**INSTRUCTION:**
Set down the listing below verbatim, but only from its first line through the line containing "scn.view_settings.gamma = 1;".

* Start *

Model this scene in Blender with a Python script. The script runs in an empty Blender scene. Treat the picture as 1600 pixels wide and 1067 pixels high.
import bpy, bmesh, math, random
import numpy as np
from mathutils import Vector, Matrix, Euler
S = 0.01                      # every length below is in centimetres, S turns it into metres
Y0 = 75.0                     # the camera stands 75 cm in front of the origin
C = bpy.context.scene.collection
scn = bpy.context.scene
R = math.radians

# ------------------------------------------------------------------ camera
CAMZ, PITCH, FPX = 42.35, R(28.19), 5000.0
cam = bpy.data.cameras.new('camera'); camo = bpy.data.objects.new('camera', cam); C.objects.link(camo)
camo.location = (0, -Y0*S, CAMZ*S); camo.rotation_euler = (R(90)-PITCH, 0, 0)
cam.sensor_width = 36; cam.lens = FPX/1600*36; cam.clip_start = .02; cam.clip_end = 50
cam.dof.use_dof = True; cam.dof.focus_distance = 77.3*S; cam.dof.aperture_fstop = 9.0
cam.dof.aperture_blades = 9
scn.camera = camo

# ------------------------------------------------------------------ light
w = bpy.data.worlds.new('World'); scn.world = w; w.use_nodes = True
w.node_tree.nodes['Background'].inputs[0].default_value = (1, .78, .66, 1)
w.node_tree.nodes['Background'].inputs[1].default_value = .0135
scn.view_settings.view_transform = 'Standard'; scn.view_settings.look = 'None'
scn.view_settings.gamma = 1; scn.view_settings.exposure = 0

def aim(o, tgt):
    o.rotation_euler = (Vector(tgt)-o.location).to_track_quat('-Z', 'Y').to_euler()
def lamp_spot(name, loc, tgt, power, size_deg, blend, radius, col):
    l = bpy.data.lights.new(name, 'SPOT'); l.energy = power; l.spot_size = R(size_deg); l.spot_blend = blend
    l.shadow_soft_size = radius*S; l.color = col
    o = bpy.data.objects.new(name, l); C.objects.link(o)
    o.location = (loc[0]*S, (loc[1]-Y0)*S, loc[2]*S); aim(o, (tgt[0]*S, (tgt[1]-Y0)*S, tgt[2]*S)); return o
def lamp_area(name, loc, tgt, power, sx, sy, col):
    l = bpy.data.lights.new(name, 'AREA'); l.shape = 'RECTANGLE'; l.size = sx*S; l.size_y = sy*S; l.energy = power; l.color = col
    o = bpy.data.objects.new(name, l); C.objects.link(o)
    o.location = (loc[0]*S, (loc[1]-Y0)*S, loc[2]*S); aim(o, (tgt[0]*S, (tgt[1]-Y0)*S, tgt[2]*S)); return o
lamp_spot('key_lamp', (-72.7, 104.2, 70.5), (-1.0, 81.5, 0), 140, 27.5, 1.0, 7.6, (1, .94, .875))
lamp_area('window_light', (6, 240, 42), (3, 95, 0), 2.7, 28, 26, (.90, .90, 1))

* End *

**FINAL ANSWER:**
Model this scene in Blender with a Python script. The script runs in an empty Blender scene. Treat the picture as 1600 pixels wide and 1067 pixels high.
import bpy, bmesh, math, random
import numpy as np
from mathutils import Vector, Matrix, Euler
S = 0.01                      # every length below is in centimetres, S turns it into metres
Y0 = 75.0                     # the camera stands 75 cm in front of the origin
C = bpy.context.scene.collection
scn = bpy.context.scene
R = math.radians

# ------------------------------------------------------------------ camera
CAMZ, PITCH, FPX = 42.35, R(28.19), 5000.0
cam = bpy.data.cameras.new('camera'); camo = bpy.data.objects.new('camera', cam); C.objects.link(camo)
camo.location = (0, -Y0*S, CAMZ*S); camo.rotation_euler = (R(90)-PITCH, 0, 0)
cam.sensor_width = 36; cam.lens = FPX/1600*36; cam.clip_start = .02; cam.clip_end = 50
cam.dof.use_dof = True; cam.dof.focus_distance = 77.3*S; cam.dof.aperture_fstop = 9.0
cam.dof.aperture_blades = 9
scn.camera = camo

# ------------------------------------------------------------------ light
w = bpy.data.worlds.new('World'); scn.world = w; w.use_nodes = True
w.node_tree.nodes['Background'].inputs[0].default_value = (1, .78, .66, 1)
w.node_tree.nodes['Background'].inputs[1].default_value = .0135
scn.view_settings.view_transform = 'Standard'; scn.view_settings.look = 'None'
scn.view_settings.gamma = 1; scn.view_settings.exposure = 0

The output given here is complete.